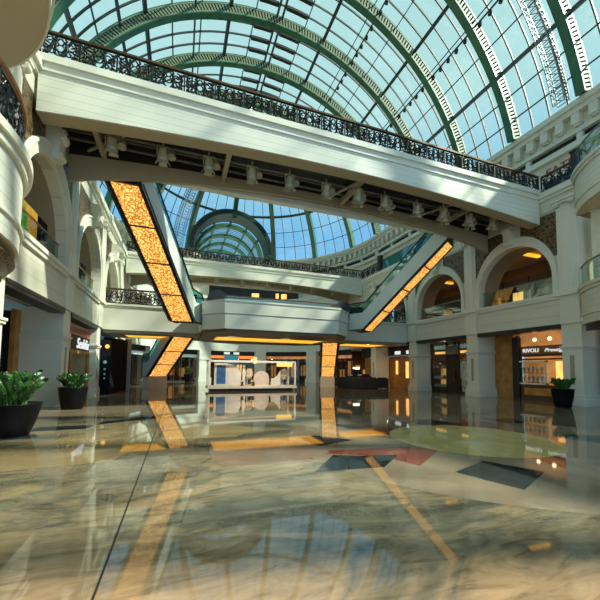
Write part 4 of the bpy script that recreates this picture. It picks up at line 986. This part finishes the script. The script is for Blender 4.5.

=-=-=

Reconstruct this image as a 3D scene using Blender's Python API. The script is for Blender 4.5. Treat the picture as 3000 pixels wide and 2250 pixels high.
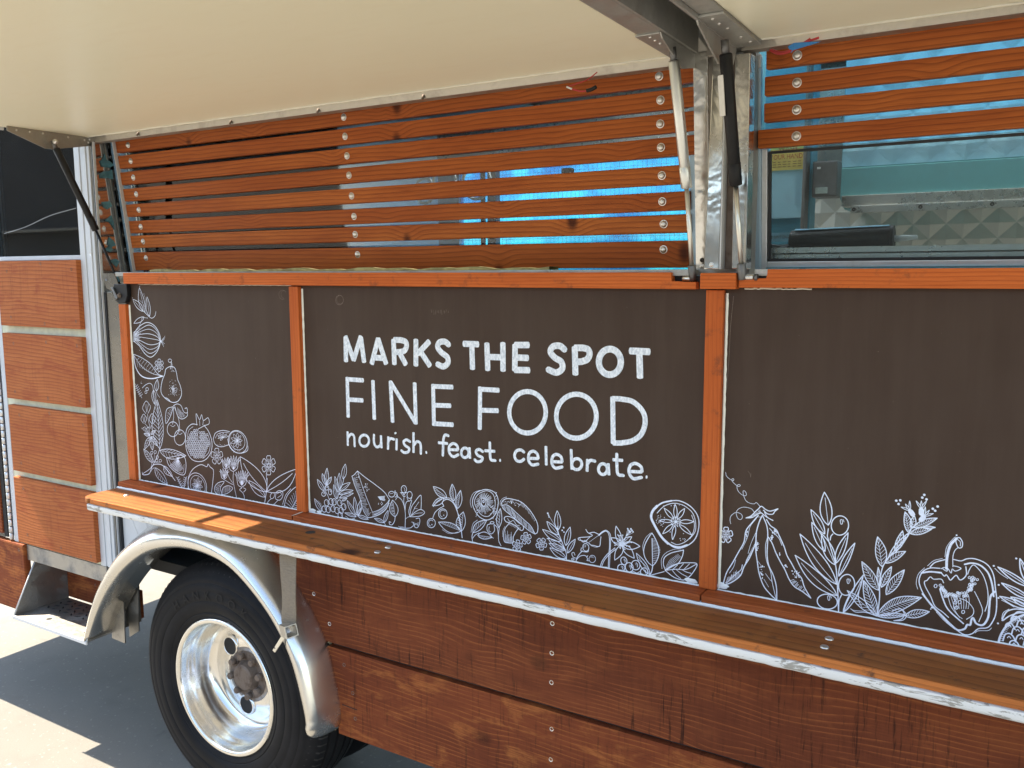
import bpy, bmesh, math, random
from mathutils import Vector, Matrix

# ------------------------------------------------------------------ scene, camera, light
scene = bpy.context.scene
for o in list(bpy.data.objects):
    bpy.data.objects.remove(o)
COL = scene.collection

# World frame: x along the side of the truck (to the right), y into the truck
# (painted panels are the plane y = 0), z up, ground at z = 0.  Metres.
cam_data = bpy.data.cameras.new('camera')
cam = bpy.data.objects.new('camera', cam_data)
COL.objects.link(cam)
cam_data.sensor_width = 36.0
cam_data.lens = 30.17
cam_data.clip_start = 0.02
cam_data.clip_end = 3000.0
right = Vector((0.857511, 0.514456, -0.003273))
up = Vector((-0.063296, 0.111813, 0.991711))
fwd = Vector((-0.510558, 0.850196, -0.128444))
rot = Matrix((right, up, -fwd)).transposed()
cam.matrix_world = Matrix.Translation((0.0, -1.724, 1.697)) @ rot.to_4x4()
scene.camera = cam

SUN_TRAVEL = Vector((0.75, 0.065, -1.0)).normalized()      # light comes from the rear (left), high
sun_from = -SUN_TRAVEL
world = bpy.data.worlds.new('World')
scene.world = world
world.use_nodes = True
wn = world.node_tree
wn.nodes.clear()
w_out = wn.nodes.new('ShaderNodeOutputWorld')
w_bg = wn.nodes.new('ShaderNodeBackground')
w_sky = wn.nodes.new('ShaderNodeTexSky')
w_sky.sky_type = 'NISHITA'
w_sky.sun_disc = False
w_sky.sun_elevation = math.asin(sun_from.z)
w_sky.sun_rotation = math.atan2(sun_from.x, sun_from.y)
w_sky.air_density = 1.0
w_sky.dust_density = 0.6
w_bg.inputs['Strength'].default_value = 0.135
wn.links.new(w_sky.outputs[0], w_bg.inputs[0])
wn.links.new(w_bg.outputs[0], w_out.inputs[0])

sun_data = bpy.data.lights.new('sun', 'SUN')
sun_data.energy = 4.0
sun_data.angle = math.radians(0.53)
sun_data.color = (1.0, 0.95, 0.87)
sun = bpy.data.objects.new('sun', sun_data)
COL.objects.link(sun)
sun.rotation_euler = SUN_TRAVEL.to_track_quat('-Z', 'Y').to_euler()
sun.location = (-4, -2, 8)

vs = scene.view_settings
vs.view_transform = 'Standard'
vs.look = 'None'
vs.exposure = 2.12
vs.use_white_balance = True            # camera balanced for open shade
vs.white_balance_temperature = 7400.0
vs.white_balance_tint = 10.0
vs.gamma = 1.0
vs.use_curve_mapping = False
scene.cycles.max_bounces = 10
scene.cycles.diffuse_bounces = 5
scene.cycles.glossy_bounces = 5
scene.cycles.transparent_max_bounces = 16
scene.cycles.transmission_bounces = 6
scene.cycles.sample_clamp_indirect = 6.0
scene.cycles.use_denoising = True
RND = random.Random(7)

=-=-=

| PROBLEM REQUIREMENTS |
Reproduce exactly the run of lines beginning with the one that contains "Reconstruct this image" and ending with the one that contains "from mathutils import Vector, Matrix". Do not include pictures.

| RESPONSE TO THIS EXERCISE |
Reconstruct this image as a 3D scene using Blender's Python API. The script is for Blender 4.5. Treat the picture as 3000 pixels wide and 2250 pixels high.
import bpy, bmesh, math, random
from mathutils import Vector, Matrix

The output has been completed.